>> START

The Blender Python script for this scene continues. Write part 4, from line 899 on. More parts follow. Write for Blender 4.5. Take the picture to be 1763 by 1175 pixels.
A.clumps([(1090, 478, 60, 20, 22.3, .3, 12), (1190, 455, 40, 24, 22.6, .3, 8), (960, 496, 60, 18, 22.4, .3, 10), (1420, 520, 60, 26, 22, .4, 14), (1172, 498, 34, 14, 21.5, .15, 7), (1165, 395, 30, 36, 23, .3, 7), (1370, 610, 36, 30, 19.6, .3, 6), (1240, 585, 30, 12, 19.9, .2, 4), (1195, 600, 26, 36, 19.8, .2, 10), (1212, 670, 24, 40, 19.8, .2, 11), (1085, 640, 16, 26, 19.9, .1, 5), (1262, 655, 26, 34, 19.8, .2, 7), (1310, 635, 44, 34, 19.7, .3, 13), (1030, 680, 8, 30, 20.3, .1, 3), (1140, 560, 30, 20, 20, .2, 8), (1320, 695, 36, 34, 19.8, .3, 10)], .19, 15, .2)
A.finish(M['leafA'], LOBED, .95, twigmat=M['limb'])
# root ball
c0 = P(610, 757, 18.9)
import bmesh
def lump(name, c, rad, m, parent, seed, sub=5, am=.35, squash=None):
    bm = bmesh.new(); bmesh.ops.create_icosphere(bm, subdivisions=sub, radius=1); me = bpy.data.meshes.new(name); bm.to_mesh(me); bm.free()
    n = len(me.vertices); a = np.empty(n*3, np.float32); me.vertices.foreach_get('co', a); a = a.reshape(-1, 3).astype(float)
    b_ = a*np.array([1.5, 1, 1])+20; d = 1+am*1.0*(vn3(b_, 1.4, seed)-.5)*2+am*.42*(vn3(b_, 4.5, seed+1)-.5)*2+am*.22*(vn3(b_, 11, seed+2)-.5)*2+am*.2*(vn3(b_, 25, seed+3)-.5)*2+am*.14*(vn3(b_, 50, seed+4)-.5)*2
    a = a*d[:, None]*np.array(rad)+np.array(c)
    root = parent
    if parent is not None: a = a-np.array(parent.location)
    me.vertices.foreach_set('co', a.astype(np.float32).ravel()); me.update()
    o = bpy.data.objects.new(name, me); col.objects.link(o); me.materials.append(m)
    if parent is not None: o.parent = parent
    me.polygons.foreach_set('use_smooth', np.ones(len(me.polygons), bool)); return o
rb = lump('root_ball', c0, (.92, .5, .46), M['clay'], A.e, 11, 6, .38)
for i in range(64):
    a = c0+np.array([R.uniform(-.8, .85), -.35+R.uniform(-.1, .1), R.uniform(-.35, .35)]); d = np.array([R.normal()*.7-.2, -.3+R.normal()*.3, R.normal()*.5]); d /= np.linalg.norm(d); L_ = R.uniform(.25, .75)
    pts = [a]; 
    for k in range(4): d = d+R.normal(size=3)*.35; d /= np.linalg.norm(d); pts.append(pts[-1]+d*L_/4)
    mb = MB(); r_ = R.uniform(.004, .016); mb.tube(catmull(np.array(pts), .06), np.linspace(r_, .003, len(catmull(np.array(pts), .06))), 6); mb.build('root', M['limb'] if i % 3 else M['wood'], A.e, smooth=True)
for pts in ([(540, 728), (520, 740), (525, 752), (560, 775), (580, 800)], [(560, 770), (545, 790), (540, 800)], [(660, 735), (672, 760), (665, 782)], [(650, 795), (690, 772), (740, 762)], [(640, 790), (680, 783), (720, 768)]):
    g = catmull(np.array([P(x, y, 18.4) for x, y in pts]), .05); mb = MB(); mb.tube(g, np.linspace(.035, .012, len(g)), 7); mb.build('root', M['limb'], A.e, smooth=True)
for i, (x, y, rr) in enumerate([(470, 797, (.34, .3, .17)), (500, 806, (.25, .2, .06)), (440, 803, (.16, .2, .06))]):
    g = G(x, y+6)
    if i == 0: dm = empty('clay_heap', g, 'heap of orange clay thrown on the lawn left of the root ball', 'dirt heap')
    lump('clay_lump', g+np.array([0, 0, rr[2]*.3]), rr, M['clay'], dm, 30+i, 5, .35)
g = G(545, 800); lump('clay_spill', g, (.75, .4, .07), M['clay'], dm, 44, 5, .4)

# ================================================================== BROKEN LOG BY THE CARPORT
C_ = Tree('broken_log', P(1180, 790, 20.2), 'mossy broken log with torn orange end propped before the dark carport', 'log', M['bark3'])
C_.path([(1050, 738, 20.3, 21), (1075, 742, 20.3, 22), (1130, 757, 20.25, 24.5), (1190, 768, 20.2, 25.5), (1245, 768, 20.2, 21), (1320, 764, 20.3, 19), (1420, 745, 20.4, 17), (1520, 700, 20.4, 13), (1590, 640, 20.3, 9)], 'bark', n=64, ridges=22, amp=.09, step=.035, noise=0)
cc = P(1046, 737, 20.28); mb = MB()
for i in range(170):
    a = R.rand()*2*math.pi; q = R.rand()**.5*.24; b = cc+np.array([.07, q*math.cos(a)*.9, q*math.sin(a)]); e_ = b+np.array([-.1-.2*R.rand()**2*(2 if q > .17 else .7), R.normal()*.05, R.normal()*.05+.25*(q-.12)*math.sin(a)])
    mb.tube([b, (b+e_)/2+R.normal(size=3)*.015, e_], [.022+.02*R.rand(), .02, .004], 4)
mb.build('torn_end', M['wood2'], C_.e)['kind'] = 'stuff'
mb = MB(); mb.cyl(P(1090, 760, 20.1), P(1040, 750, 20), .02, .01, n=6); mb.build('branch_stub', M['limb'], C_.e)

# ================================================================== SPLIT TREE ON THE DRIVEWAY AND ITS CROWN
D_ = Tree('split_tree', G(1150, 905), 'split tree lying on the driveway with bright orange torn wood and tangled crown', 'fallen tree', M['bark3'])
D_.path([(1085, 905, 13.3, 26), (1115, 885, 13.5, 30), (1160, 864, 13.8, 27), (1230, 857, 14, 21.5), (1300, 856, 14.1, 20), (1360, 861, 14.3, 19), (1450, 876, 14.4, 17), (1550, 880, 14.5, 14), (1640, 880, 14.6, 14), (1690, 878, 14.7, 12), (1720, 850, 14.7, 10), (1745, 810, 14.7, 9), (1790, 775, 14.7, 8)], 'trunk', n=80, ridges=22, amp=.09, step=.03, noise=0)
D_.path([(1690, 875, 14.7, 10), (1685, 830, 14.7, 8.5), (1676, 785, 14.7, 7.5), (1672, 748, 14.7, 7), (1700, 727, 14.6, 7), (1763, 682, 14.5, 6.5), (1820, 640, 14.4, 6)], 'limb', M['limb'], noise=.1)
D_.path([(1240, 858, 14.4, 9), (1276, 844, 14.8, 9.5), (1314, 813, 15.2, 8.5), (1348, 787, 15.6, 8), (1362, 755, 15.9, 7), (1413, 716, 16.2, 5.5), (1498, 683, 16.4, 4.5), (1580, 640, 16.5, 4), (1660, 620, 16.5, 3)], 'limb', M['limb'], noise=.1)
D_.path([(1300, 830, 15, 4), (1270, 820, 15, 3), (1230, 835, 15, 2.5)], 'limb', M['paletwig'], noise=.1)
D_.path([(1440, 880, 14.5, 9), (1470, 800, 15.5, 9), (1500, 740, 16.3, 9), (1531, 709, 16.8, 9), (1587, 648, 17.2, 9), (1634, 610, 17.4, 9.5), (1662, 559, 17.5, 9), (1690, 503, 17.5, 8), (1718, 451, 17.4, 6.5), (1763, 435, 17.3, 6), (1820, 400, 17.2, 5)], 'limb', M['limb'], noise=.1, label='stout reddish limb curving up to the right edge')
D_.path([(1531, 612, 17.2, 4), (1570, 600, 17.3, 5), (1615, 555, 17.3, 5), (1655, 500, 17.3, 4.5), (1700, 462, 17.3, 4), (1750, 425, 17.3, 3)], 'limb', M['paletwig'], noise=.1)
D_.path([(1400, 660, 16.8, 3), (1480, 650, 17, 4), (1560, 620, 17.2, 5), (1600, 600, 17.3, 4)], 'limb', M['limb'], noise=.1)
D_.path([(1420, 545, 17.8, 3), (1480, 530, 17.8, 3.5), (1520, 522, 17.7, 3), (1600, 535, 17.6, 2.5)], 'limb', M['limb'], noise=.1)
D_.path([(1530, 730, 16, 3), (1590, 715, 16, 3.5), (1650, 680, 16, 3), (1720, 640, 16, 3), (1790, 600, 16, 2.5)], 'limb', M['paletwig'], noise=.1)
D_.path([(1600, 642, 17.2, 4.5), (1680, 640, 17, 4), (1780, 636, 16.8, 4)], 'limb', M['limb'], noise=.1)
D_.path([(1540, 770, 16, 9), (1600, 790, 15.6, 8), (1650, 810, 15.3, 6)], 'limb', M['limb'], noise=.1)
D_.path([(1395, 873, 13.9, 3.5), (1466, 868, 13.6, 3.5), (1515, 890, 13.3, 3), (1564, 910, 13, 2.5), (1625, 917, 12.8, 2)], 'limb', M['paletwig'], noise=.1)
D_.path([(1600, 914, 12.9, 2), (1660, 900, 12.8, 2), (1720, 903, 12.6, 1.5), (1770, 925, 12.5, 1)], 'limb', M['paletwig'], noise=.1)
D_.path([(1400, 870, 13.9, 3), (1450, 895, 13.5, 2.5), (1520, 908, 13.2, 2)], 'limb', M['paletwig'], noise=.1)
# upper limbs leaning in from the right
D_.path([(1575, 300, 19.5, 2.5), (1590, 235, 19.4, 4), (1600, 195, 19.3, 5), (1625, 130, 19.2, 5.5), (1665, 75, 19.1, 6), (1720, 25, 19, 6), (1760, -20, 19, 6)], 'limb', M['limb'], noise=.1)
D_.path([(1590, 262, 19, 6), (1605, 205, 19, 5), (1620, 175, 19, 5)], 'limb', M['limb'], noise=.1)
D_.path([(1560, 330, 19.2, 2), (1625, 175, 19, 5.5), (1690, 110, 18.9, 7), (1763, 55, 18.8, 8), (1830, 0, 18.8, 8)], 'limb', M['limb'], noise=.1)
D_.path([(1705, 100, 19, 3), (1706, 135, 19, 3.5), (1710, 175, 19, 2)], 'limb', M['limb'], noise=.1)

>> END

# Exercise prompt
Above is a listing; report how many of its lines include the word "from", giving the number only.

# Written solution
2